Os estudantes que bloqueiam o trânsito não pertencem a famílias pobres, mas tampouco se sentem parte desse “núcleo” abstrato que costuma ser resumido em alguns sobrenomes transformados em símbolos (Larraín, Walker, Edwards, Zaldívar) e recitados como uma oração. Não há dúvida de que o sistema privilegia os poderosos. Um claro exemplo disso foi o dos empresários Carlos Délano e Carlos Lavín, que ano passado, após cometerem uma enorme fraude fiscal, foram condenados a uma pena de quatro anos de prisão que o próprio juiz substituiu por uma obrigação de comparecer a aulas de ética. “Os abusos são escandalosos”, diz um executivo espanhol que trabalha para uma empresa chilena.
“Lutamos pela educação, mas também por aposentadorias decentes, por um salário mínimo digno, pelo direito ao aborto, pelo fim do sistema opressivo”, enumera o porta-voz estudantil Víctor Chanfreau. “Que não nos digam que essas coisas não são assunto nosso, porque são: afetam nossos familiares e nos afetarão no futuro”, diz.

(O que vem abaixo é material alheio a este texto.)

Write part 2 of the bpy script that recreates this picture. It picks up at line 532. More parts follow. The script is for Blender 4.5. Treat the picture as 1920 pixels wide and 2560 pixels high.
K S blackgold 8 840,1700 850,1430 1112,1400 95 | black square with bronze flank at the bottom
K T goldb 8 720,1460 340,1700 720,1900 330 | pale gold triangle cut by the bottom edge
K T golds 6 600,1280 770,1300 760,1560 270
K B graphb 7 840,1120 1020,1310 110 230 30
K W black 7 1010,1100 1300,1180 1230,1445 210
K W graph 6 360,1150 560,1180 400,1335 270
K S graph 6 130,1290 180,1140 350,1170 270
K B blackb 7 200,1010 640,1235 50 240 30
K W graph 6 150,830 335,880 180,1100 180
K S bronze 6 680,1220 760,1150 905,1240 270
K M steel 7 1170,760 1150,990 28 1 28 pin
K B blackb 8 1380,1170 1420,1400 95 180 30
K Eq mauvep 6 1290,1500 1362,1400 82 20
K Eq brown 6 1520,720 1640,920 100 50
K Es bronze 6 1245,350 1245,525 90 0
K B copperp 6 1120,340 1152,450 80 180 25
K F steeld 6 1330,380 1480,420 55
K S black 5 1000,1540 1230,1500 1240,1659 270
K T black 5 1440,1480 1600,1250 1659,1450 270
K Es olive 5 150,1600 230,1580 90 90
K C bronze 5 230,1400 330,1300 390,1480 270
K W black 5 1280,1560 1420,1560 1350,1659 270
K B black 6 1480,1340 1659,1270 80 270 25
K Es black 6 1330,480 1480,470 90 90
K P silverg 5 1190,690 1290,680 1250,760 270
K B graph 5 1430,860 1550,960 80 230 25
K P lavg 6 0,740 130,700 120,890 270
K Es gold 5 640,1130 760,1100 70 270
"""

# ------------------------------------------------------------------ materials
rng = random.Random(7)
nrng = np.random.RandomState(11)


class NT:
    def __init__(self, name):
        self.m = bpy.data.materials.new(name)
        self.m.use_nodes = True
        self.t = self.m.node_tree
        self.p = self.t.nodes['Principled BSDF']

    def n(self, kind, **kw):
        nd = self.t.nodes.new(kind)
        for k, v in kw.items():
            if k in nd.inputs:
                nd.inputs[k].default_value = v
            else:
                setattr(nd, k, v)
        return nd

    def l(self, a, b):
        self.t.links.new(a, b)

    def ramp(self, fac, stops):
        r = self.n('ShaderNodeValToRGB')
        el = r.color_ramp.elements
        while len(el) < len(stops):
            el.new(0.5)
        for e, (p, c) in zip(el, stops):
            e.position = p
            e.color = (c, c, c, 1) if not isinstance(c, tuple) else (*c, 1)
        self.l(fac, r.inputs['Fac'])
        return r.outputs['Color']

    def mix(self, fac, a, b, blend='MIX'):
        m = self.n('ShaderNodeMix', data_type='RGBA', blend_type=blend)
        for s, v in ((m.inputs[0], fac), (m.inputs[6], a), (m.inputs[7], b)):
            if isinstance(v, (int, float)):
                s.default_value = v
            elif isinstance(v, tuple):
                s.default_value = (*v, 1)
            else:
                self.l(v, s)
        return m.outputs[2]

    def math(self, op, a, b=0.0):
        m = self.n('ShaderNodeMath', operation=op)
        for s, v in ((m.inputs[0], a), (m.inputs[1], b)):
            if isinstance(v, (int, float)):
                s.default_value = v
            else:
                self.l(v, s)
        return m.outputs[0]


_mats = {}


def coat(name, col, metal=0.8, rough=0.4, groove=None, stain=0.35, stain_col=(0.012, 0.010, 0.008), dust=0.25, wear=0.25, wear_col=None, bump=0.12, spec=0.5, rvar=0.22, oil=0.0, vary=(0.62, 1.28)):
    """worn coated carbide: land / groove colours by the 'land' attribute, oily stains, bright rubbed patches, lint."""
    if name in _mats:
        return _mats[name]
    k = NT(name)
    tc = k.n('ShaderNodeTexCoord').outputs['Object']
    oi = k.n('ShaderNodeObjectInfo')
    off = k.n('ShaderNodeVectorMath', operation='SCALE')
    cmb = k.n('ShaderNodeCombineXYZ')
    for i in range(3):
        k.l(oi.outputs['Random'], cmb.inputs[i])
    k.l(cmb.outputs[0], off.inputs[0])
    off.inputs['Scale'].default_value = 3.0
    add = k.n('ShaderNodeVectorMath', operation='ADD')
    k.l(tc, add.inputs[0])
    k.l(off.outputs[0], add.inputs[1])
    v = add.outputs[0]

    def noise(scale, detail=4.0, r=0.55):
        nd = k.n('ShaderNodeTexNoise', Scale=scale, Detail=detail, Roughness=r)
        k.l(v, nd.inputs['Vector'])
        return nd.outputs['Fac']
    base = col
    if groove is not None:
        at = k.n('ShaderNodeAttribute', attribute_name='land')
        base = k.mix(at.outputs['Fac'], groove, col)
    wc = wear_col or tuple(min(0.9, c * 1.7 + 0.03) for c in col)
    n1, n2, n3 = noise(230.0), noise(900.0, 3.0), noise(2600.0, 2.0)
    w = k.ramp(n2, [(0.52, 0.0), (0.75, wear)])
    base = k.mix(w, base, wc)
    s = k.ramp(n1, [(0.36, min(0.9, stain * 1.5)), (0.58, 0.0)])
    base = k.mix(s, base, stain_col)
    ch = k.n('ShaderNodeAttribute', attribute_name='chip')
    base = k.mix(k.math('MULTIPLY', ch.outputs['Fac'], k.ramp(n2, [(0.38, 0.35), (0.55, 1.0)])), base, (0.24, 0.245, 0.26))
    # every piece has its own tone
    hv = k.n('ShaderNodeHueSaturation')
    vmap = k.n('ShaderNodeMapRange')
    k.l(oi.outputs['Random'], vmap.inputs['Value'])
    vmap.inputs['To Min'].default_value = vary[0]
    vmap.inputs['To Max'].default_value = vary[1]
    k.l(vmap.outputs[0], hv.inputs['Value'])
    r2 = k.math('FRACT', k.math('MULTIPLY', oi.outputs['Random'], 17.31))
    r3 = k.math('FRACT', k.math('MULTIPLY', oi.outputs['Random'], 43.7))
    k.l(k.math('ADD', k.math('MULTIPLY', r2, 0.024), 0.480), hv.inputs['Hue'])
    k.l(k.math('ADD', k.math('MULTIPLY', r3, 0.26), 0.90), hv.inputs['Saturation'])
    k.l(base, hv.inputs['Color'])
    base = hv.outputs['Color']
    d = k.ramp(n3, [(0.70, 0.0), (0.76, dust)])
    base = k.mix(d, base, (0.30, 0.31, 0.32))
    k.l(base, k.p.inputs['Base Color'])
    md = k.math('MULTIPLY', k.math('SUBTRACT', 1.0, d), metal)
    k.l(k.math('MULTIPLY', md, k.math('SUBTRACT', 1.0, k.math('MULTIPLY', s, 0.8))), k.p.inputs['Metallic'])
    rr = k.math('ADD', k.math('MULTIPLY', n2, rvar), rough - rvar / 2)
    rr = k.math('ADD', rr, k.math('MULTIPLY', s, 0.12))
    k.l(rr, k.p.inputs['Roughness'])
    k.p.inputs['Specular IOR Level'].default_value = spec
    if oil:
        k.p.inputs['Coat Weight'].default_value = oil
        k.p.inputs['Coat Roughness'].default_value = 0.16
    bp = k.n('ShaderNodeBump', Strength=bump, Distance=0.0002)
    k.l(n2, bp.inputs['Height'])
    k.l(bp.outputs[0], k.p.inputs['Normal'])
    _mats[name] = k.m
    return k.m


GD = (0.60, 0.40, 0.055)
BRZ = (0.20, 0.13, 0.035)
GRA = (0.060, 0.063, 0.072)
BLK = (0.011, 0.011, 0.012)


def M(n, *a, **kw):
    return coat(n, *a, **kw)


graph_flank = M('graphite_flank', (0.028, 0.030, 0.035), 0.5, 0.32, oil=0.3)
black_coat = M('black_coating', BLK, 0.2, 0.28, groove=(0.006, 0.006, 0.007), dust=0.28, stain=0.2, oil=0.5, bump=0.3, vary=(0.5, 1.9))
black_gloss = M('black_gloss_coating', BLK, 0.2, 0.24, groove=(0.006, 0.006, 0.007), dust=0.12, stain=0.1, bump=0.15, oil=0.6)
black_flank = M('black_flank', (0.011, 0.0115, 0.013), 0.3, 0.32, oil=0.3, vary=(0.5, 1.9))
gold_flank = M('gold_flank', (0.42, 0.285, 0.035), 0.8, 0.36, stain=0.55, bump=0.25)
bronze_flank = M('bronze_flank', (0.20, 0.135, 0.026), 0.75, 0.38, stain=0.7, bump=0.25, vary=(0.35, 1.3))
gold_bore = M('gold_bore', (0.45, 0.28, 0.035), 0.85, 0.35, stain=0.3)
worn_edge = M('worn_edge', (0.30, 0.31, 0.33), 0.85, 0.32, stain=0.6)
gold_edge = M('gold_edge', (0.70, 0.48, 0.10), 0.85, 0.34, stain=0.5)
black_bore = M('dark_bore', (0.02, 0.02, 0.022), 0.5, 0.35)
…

Chanfreau, que foi detido algumas vezes durante os mandatos de Bachelet e Piñera, é neto de Alfonso Chanfreau, um desaparecido na ditadura de 1974. Não recrimina os pais pelo medo de protestarem nas ruas. “Eles sofreram a ditadura militar e uma repressão terrível. É normal. Entendo que minha mãe tema por mim”. O importante, segundo ele, é que o medo esteja se transformando em “raiva, alegria, capacidade de organização”. “Nós, jovens, não somos os heróis dessa história. Cada pessoa que se mobiliza é heroica”, afirma.